▸ **INSTRUCTIONS TO FOLLOW**: Only the number is needed: how many lines contain the word "part"?

▸ **SUPPLIED ENTRIES**:
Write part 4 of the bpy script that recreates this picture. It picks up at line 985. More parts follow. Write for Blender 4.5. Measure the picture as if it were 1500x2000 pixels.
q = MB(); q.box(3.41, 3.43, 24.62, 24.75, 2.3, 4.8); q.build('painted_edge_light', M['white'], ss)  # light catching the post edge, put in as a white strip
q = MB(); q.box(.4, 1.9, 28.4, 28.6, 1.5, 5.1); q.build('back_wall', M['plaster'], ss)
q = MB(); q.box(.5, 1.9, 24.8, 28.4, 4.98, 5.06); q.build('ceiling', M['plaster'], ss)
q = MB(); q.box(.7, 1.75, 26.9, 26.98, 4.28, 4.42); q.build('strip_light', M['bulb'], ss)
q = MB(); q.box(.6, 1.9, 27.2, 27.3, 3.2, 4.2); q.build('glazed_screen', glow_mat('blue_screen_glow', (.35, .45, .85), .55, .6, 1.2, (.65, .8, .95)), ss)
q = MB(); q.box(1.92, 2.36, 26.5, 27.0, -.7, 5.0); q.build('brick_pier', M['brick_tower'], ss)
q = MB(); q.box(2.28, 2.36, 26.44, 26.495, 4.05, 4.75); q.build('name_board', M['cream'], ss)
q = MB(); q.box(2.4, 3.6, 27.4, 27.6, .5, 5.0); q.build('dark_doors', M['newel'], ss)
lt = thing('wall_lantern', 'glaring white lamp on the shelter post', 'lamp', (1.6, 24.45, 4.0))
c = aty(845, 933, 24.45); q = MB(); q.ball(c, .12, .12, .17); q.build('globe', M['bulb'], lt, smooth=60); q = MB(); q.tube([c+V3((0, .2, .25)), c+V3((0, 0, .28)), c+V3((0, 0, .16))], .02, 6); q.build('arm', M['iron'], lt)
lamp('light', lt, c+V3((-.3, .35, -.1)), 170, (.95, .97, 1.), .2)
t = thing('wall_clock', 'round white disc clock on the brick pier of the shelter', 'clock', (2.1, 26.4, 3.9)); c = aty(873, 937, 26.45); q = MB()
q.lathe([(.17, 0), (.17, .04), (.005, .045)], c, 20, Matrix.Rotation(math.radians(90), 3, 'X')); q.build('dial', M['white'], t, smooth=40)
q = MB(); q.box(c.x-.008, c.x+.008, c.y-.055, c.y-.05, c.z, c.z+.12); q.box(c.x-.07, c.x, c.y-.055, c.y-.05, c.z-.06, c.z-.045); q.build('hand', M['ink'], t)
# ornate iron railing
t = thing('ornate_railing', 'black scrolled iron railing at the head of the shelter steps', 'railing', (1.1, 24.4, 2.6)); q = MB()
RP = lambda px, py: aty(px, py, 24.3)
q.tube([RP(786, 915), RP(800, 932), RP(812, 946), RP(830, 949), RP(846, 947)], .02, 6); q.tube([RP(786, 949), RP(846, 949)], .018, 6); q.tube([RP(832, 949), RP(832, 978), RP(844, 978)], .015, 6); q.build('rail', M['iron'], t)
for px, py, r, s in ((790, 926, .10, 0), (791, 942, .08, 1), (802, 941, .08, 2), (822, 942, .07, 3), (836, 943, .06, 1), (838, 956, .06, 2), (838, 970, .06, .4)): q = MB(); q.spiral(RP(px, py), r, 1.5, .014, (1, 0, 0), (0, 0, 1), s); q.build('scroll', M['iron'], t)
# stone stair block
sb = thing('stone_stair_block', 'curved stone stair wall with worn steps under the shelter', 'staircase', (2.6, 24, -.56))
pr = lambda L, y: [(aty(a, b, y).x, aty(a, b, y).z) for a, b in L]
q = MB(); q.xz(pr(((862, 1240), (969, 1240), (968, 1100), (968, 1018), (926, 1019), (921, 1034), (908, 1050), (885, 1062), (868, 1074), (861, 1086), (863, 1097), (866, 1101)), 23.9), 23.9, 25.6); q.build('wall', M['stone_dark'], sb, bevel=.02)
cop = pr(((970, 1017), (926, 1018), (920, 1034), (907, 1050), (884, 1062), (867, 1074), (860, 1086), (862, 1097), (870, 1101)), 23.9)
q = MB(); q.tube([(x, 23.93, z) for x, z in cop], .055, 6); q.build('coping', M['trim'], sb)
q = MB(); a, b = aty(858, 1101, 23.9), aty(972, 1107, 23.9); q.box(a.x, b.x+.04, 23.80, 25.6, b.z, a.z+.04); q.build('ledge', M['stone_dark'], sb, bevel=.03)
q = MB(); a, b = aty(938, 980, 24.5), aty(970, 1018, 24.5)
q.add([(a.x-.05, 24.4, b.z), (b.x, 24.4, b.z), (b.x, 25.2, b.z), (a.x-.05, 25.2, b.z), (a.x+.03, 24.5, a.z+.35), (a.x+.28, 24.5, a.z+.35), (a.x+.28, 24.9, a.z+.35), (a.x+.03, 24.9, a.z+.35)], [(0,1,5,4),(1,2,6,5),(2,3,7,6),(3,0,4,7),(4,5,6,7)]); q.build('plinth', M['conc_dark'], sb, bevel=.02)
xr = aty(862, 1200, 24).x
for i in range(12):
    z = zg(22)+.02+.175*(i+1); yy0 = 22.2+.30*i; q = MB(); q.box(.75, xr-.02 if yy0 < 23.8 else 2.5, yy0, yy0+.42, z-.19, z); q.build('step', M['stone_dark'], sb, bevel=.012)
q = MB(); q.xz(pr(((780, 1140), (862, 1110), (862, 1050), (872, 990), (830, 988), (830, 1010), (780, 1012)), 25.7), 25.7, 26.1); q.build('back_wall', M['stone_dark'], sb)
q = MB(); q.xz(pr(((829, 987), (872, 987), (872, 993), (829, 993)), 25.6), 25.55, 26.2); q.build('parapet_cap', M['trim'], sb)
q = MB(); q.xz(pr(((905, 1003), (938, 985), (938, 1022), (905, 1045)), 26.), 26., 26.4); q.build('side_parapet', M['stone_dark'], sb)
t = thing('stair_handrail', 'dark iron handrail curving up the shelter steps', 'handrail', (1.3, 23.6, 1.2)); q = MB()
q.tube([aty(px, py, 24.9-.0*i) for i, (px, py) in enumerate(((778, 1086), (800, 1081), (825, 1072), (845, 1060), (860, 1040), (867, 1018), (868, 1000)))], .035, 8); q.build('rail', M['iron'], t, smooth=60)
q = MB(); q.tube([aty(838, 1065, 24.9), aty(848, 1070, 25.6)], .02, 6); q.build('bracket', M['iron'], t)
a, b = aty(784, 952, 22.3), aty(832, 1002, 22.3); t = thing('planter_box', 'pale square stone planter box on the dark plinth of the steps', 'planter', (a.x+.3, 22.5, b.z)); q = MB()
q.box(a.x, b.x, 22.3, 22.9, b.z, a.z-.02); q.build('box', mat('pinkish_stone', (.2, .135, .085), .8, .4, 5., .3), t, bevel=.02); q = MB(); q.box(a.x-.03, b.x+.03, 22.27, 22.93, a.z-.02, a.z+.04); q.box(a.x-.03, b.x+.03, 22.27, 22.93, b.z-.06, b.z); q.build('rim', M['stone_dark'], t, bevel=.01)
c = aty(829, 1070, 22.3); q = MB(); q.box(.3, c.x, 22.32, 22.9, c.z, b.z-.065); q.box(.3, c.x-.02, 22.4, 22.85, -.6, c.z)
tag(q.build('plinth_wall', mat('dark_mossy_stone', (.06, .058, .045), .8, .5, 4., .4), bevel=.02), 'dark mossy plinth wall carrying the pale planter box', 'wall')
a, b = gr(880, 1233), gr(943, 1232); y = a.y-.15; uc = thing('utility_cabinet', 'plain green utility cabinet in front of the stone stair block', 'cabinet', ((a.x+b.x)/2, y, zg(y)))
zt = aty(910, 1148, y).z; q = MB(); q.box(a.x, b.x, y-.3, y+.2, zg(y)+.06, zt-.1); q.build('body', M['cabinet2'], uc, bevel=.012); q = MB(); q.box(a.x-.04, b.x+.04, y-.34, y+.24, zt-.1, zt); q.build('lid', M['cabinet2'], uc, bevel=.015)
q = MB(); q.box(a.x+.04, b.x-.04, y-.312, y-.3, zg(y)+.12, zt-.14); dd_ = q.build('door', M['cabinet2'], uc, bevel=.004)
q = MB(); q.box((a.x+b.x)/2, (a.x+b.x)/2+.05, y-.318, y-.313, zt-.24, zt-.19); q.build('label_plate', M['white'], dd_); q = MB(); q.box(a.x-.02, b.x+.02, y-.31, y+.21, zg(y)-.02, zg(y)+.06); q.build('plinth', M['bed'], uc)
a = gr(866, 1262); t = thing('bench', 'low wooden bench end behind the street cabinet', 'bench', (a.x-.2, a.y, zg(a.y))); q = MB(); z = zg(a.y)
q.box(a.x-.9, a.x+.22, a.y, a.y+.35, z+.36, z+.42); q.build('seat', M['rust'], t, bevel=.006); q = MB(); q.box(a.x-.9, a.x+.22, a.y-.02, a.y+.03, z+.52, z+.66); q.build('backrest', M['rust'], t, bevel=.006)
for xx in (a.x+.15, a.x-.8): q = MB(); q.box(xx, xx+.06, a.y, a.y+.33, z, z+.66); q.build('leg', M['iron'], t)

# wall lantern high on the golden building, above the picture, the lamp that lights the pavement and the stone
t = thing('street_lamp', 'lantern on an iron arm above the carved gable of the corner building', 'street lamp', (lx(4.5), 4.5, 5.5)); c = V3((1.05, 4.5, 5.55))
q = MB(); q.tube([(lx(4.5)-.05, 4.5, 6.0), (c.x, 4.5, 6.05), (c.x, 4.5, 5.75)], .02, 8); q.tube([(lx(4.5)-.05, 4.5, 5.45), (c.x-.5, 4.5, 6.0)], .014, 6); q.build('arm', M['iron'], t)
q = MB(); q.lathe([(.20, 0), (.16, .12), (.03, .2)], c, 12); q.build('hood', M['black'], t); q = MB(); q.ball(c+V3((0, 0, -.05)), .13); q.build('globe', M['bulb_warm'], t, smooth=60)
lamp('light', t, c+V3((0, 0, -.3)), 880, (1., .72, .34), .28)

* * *

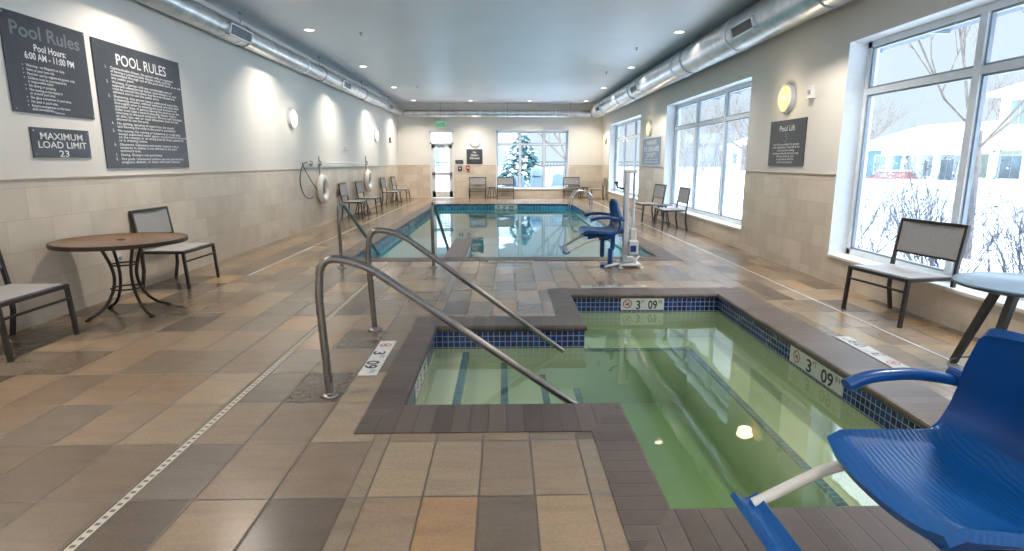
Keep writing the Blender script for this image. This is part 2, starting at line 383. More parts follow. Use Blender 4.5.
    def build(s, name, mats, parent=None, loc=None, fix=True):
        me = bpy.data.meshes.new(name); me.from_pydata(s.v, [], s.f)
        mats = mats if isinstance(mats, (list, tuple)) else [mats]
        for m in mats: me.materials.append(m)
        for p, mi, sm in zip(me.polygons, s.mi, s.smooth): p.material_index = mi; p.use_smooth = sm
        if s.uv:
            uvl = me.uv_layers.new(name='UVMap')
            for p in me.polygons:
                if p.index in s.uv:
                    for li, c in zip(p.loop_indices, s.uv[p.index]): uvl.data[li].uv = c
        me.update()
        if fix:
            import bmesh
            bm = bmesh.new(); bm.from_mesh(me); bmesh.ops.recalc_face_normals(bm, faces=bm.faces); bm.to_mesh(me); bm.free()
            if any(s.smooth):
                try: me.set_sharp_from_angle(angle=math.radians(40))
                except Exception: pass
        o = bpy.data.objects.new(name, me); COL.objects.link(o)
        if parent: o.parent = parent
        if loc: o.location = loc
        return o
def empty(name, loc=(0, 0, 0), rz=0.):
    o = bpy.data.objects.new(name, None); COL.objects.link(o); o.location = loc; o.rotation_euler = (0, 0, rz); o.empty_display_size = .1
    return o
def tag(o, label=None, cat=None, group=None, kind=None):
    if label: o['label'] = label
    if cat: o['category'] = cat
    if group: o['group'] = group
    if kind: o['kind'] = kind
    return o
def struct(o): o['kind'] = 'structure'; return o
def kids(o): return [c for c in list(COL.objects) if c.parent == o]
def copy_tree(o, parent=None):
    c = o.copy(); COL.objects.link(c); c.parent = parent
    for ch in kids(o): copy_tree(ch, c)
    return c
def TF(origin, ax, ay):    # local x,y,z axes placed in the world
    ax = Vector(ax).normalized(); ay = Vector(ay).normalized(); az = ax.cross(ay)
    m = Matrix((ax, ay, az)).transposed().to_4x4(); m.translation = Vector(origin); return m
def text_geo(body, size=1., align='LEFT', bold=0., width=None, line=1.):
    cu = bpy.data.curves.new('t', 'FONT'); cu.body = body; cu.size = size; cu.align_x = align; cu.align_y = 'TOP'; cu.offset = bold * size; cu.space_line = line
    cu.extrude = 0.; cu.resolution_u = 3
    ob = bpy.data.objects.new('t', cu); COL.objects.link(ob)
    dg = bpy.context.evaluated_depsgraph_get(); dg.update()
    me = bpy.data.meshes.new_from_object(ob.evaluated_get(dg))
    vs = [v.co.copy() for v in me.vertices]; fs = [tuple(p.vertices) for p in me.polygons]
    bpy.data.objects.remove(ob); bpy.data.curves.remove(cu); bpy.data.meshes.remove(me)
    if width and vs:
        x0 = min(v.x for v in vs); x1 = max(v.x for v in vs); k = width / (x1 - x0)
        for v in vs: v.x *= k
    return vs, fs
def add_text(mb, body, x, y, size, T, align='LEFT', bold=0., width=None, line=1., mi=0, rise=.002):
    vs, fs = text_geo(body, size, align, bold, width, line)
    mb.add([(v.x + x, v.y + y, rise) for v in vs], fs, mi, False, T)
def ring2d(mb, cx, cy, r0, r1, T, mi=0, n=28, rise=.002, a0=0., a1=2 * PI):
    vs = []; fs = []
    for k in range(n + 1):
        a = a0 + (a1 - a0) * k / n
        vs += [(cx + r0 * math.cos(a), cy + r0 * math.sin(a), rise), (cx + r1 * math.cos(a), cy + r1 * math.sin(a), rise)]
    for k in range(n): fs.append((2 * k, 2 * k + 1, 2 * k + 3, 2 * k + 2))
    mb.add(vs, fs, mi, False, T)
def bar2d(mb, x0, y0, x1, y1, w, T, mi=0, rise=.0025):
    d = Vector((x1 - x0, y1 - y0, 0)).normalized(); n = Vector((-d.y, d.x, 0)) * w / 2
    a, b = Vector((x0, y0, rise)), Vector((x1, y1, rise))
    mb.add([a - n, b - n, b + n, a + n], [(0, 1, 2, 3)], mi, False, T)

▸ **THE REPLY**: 2